Numb.
My feelings are numb. Stuck at a point some could say. I either killed them by massive amounts of thinking or fudge. I still have a sense of humour, so all is not lost.
What was I thinking about so hard? Probably how I have a fever and broke the thermometer. Also the conversation that arose in a lunch time conversation. The Bishop (to the Pope?), or someone doesn't believe that there was a Holocaust in the past. It happened and you better believe it you disrespectful piece of walking shit.
How can you say that? Is it that you refuse to believe that God made such a fucked up person like Adolf Hitler? That my hunny is bull. He made himself that way, Hitler corrupted his own mind. How so? How the hell am I supposed to know? Maybe he was picked on by someone whom he would later kill. Everyone has a reason to do crap, and his sure as hell was some form of psycho revenge. Just a psycho, being all he was cracked up to be. And it wasn't like anyone was blind-sighted to this. With the exception of human vegetables. He made his messed up beliefs clear, and he didn't hide what he wanted to do from anyone. Guess who messed up then? The world. We all did.
No, I am not in favour of Adolf, just ignorance to what he did will get us nowhere. Why not believe? Everything has a meaning, and a moral. The moral of that should be fairly clear. I'm glad a majority of the world's population cleared that up. The moral has been taught and played out. Good job world.

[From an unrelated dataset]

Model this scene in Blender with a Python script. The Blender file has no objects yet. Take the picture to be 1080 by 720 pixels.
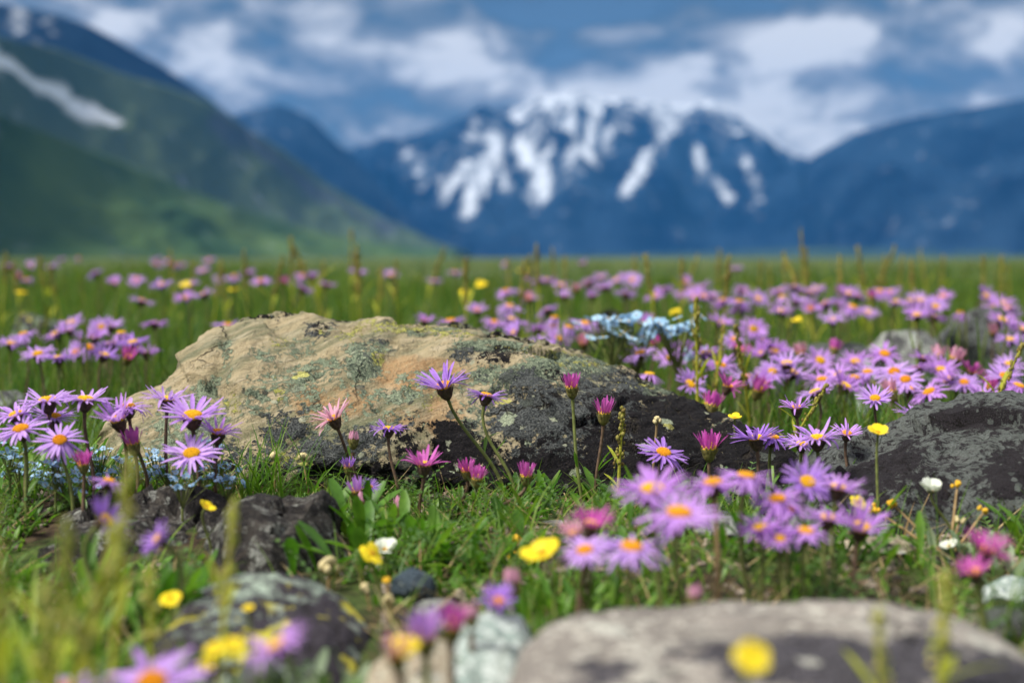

Maybe I am out of line right now. But should I give a damn? This is my personnel opinion. And I feel like taking my time to type it up.
But honesty, why choose not to believe in something that it is certain that it happened. It is obviously more probable to everyone else that the Holocaust happened, than to God walking on water. It's common sense, I seem to have found some recently.
Trying to ignore the Holocaust is ridiculous, it happened, face it. And where did those 6 million people go to? Did God just take them off the face of the Earth? Does God hate the Jewish population as well? Or are we just going to pretend those people never walked this Earth? Because if those people just disappeared, because God made them, then. What. The. Hell. The would make him just as fucked up and sick as Hitler. And what if we pretend those people were never here? What about their families? What would they have to say?
You would think a symbolic person like a Bishop would have respect for all human beings. But maybe we live in a world where even respected people are complete and total ignorant assholes.